The cabinet line up would consist of East Timorese anti- Indonesian activists who live abroad and in the province, he said.
Ramos Horta, who shared the 1996 Nobel Peace Prize with Dili Bishop Carlos Filipe Ximenes Belo, said on Australian SBS radio here recently that the names of the shadow cabinet members could not be revealed for fear of the safety of those in East Timor.
He said if the "officials" proved their usefulness, the shadow government could in time be "recognized as the legal government for the East Timorese people".
The former Portuguese colony integrated into Indonesia in 1976 but the United Nations still recognizes Lisbon as its administrator.

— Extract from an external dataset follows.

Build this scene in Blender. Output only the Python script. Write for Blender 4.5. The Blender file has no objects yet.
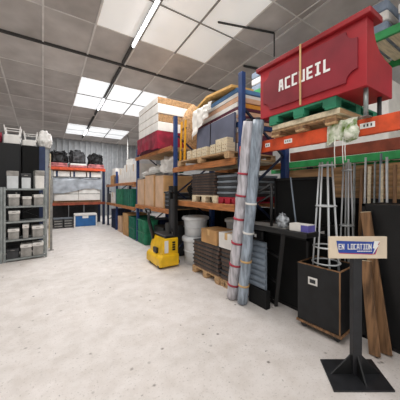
import bpy, bmesh, math, random
from mathutils import Vector, Matrix, noise
random.seed(7)
R = math.radians
col = bpy.context.scene.collection
CAM_H, FOC, YAW = 1.5, 238.0, math.atan(157/238.0)

# ------------------------------------------------------------------ materials
def lin(c):
    if isinstance(c, str):
        c = [int(c[i:i+2], 16)/255 for i in (0, 2, 4)]
    return tuple((v/12.92 if v <= .04045 else ((v+.055)/1.055)**2.4) for v in c)

MATS = {}
def mat(name, c, rough=.6, metal=0., var=.12, scale=6., bump=0., emit=0., c2=None, alpha=1., trans=0., stretch=None):
    if name in MATS: return MATS[name]
    m = bpy.data.materials.new(name); m.use_nodes = True
    nt = m.node_tree; b = nt.nodes['Principled BSDF']; L = nt.links
    a = lin(c)
    d = lin(c2) if c2 else tuple(v*(1-var*2.2) for v in a)
    tc = nt.nodes.new('ShaderNodeTexCoord')
    no = nt.nodes.new('ShaderNodeTexNoise'); no.inputs['Scale'].default_value = scale
    no.inputs['Detail'].default_value = 6
    if stretch:
        mp = nt.nodes.new('ShaderNodeMapping'); mp.inputs['Scale'].default_value = stretch
        L.new(tc.outputs['Object'], mp.inputs[0]); L.new(mp.outputs[0], no.inputs['Vector'])
    else:
        L.new(tc.outputs['Object'], no.inputs['Vector'])
    cr = nt.nodes.new('ShaderNodeValToRGB')
    cr.color_ramp.elements[0].position = .35; cr.color_ramp.elements[1].position = .62
    cr.color_ramp.elements[0].color = (*d, 1); cr.color_ramp.elements[1].color = (*a, 1)
    L.new(no.outputs['Fac'], cr.inputs[0]); L.new(cr.outputs[0], b.inputs['Base Color'])
    b.inputs['Roughness'].default_value = rough; b.inputs['Metallic'].default_value = metal
    b.inputs['Alpha'].default_value = alpha; b.inputs['Transmission Weight'].default_value = trans
    if emit:
        b.inputs['Emission Color'].default_value = (*a, 1); b.inputs['Emission Strength'].default_value = emit
    if bump:
        bp = nt.nodes.new('ShaderNodeBump'); bp.inputs['Strength'].default_value = bump
        L.new(no.outputs['Fac'], bp.inputs['Height']); L.new(bp.outputs[0], b.inputs['Normal'])
    MATS[name] = m
    return m

def floor_mat():
    m = bpy.data.materials.new('worn_concrete'); m.use_nodes = True
    nt = m.node_tree; b = nt.nodes['Principled BSDF']; L = nt.links
    tc = nt.nodes.new('ShaderNodeTexCoord')
    def nz(s, det, lo, hi, c0, c1):
        n = nt.nodes.new('ShaderNodeTexNoise'); n.inputs['Scale'].default_value = s; n.inputs['Detail'].default_value = det
        n.inputs['Roughness'].default_value = .65
        L.new(tc.outputs['Object'], n.inputs['Vector'])
        r = nt.nodes.new('ShaderNodeValToRGB'); e = r.color_ramp.elements
        e[0].position = lo; e[1].position = hi; e[0].color = (*lin(c0), 1); e[1].color = (*lin(c1), 1)
        L.new(n.outputs['Fac'], r.inputs[0]); return r.outputs[0]
    def mul(a, c, f=1.):
        x = nt.nodes.new('ShaderNodeMix'); x.data_type = 'RGBA'; x.blend_type = 'MULTIPLY'
        x.inputs[0].default_value = f; L.new(a, x.inputs[6]); L.new(c, x.inputs[7]); return x.outputs[2]
    big = nz(.9, 8, .35, .65, 'd4cec9', 'e4deda')
    med = nz(5, 10, .38, .6, 'dfdad4', 'ffffff')
    spk = nz(17, 6, .31, .35, '4b443c', 'ffffff')
    fin = nz(55, 4, .30, .42, '8f867a', 'ffffff')
    vo = nt.nodes.new('ShaderNodeTexVoronoi'); vo.inputs['Scale'].default_value = 8.5; L.new(tc.outputs['Object'], vo.inputs['Vector'])
    vr = nt.nodes.new('ShaderNodeValToRGB'); ve = vr.color_ramp.elements
    ve[0].position = .07; ve[1].position = .17; ve[0].color = (*lin('5d554c'), 1); ve[1].color = (1, 1, 1, 1)
    L.new(vo.outputs['Distance'], vr.inputs[0])
    pick = nz(2.3, 3, .50, .60, '000000', 'ffffff')
    mx = nt.nodes.new('ShaderNodeMix'); mx.data_type = 'RGBA'; L.new(pick, mx.inputs[0]); mx.inputs[6].default_value = (1, 1, 1, 1); L.new(vr.outputs[0], mx.inputs[7])
    o = mul(mul(mul(mul(big, med, .45), spk, .6), fin, .5), mx.outputs[2], .8)
    L.new(o, b.inputs['Base Color'])
    b.inputs['Roughness'].default_value = .62
    return m

def ceiling_mat():
    m = bpy.data.materials.new('ceiling_panel'); m.use_nodes = True
    nt = m.node_tree; b = nt.nodes['Principled BSDF']; L = nt.links
    tc = nt.nodes.new('ShaderNodeTexCoord')
    mp = nt.nodes.new('ShaderNodeMapping'); mp.inputs['Scale'].default_value = (1/.912, 1/1.142, 1)
    mp.inputs['Location'].default_value = (0, -5.29/1.142+9, .5)
    L.new(tc.outputs['Object'], mp.inputs[0])
    fl = nt.nodes.new('ShaderNodeVectorMath'); fl.operation = 'FLOOR'; L.new(mp.outputs[0], fl.inputs[0])
    wn = nt.nodes.new('ShaderNodeTexWhiteNoise'); L.new(fl.outputs[0], wn.inputs[0])
    n = nt.nodes.new('ShaderNodeTexNoise'); n.inputs['Scale'].default_value = 1.7; n.inputs['Detail'].default_value = 6
    L.new(tc.outputs['Object'], n.inputs['Vector'])
    ad = nt.nodes.new('ShaderNodeMath'); ad.operation = 'MULTIPLY_ADD'; ad.inputs[1].default_value = .35
    L.new(wn.outputs[0], ad.inputs[0]); L.new(n.outputs['Fac'], ad.inputs[2])
    r = nt.nodes.new('ShaderNodeValToRGB'); e = r.color_ramp.elements
    e[0].position = .35; e[1].position = .95; e[0].color = (*lin('aaa4a0'), 1); e[1].color = (*lin('d6d0cc'), 1)
    L.new(ad.outputs[0], r.inputs[0]); L.new(r.outputs[0], b.inputs['Base Color'])
    b.inputs['Roughness'].default_value = .8
    return m

BLUE = mat('blue_rack_paint', '20407a', .5, var=.15)
DBLUE = mat('dark_blue_rack_paint', '162444', .5, var=.15)  # also the shaded copy of the rack blue on the braces
ORANGE = mat('orange_beam_paint', 'e2562b', .5, var=.15, scale=9)
WOODOR = mat('orange_brown_beam', 'bd7a46', .6, var=.2, scale=5, stretch=(8, 1, 8))
GREEN = mat('green_paint', '2f9a54', .5, var=.15)
TEAL = mat('green_plastic', '12705a', .5, var=.15)
GREENP = mat('green_pallet_plastic', '2b8663', .55, var=.2)
WOOD = mat('pine_wood', 'c9a479', .7, var=.2, scale=4, stretch=(1, 9, 9))
WOODL = mat('pale_wood', 'e3d3b4', .7, var=.12, scale=4, stretch=(1, 9, 9))
WOODD = mat('brown_plank', '9a7350', .7, var=.3, scale=3, stretch=(9, 9, .8))
WOODB = mat('long_board', 'cda273', .7, var=.25, scale=3, stretch=(6, .6, 6))
OSB = mat('chip_board', 'bd9468', .8, var=.22, scale=26)
CARD = mat('cardboard', 'c89a66', .8, var=.12, scale=4)
CARDP = mat('pale_cardboard', 'd9b596', .8, var=.1, scale=3)
WHITE = mat('white_plastic', 'eceae6', .5, var=.06)
WHITEC = mat('white_carton', 'e9e6e1', .7, var=.06)
FOAM = mat('white_foam', 'f0ece6', .9, var=.06)
BLACK = mat('black_paint', '101113', .5, var=.25)
BLACKM = mat('black_matt', '060708', .9, var=.25)
CASE = mat('black_case_board', '16171a', .6, var=.3, scale=9)
NAVYC = mat('dark_navy_cabinet', '05080f', .6, var=.3, scale=3)
BLUEP = mat('blue_strip', '223359', .6)
RED = mat('red_counter_paint', 'b5242f', .45, var=.12, scale=3)
REDD = mat('dark_red_panel', '8f2432', .5, var=.14, scale=3)
REDT = mat('red_top_paint', '9a1d25', .45, var=.12)
REDC = mat('red_cloth', '9c1b38', .85, var=.25, scale=5, bump=.3)
REDP = mat('red_pallet', 'b02236', .6)
PINK = mat('pale_red_cloth', 'd58384', .85, var=.3, scale=7)
GALV = mat('galvanised_steel', '9aa09f', .45, .55, var=.15, scale=10)
GALVL = mat('bright_galvanised_tube', 'd2d6d8', .4, .25, var=.08)
STEEL = mat('dull_grey_steel', 'a09d98', .45, .15, var=.18, scale=8)
STEELL = mat('pale_lid', 'ece9e4', .5, .0, var=.1, scale=6)
DARKG = mat('dark_grey', '3a3b3e', .6, var=.2)
GREYF = mat('grey_fabric_board', '62667a', .85, var=.12, scale=3)
YELLOW = mat('yellow_paint', 'f2c118', .42, var=.12, scale=5)
YELLOWD = mat('yellow_ladder', 'e8a51c', .5, var=.1)
TILE = mat('dark_brown_panel', '6b574d', .65, var=.25, scale=7)
TRAY = mat('dark_grey_tray', '7a838b', .5, var=.15)
RIB = mat('grey_ribbed_plastic', '8793a0', .5, .1, var=.12)
NAVY = mat('navy_pad', '25406f', .7)
PEACH = mat('peach_foam', 'e0b394', .85, var=.1)
WINE = mat('wine_pad', '5e1b33', .7)
ORPAD = mat('orange_pad', 'e69a35', .7)
LBLUE = mat('light_blue_pad', '5b88b8', .7)
TARP = mat('black_tarp', '0d0c10', .55, var=.35, scale=9, bump=.5)
TARPG = mat('grey_tarp', '4a494c', .55, var=.4, scale=9, bump=.5)
WRAP = mat('translucent_grey_wrap', 'b4bac2', .35, var=.15, scale=4, bump=.3)
COOL = mat('blue_cooler', '21619f', .5, var=.1)
PLROLL = mat('film_wrapped_roll', 'cfccd2', .35, .0, var=.22, scale=9, bump=.25, stretch=(3, 3, .5))
PLROLLB = mat('blue_grey_film_roll', 'a6b3c1', .35, .0, var=.25, scale=9, bump=.25, stretch=(3, 3, .5))
REDTAPE = mat('red_tape', 'b83a4c', .6, var=.2)
CLEAR = mat('crumpled_film', 'c3c9cf', .25, .1, var=.4, scale=18, bump=.6)
CLOTH = mat('green_white_cloth', 'eef0e2', .9, var=.1, scale=14, c2='5c7a1e', bump=.3)
TAPE = mat('beige_strap', 'd9b27c', .7)
BOARD = mat('cream_sign_board', 'e3d2ba', .7, var=.06)
SBLUE = mat('sign_blue', '20459f', .5, var=.08)
SRED = mat('sign_red', 'c0385a', .6)
SWHITE = mat('sign_white', 'f4f3f0', .6, var=.03)
TUBE = mat('tube_light', 'f4f8ff', .4, emit=9.)
SKY = mat('skylight_panel', 'f3f6f8', .5, emit=.8, var=.05)
SKYD = mat('dim_skylight_panel', 'f0eeea', .5, emit=.34, var=.08, scale=2)
BATT = mat('pale_batten', 'e6e2de', .7, var=.06)
BATTD = mat('dark_trunking', '3c3a38', .6)
WALLM = mat('corrugated_wall', 'a4a6a8', .6, .0, var=.08)
WALLP = mat('pale_wall', 'b5b4b2', .8, var=.06)
GREYW = mat('grey_canister', 'e3e6e8', .4, var=.06)
BGREY = mat('blue_grey_pad', '8f9db0', .8, var=.12)
BACKLIT = mat('translucent_white_sheet', 'f4f1ec', 1., trans=.55, var=.04)
STAND = mat('worn_black_steel', '222327', .5, var=.2, scale=12)
MULL = mat('grey_mullion', '8f8c88', .6, var=.05)
REARB = mat('dull_orange_beam', '9c4a30', .6, var=.2)
FLOORM = floor_mat(); CEILM = ceiling_mat()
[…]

A test round of talks on East Timor between Indonesian and Portuguese foreign ministers under the auspices of the UN has been postponed.
Ramos Horta, who visited Macao recently, said the idea had been forwarded to former Fretilin leader Xanana Gusmao, who is still serving his 20-year-imprisonment in Jakarta's Cipinang prison.
Meanwhile, a court in London reportedly adjourned the case of the two British anti-Indonesian government activists Carol O'Leary and Stefen Handcock.
Both allegedly trespassed on the British Aerospace Airbase and destroyed a number of jet fighters purchased by the Indonesian government in a protest against the selling of jet fighters to Indonesia.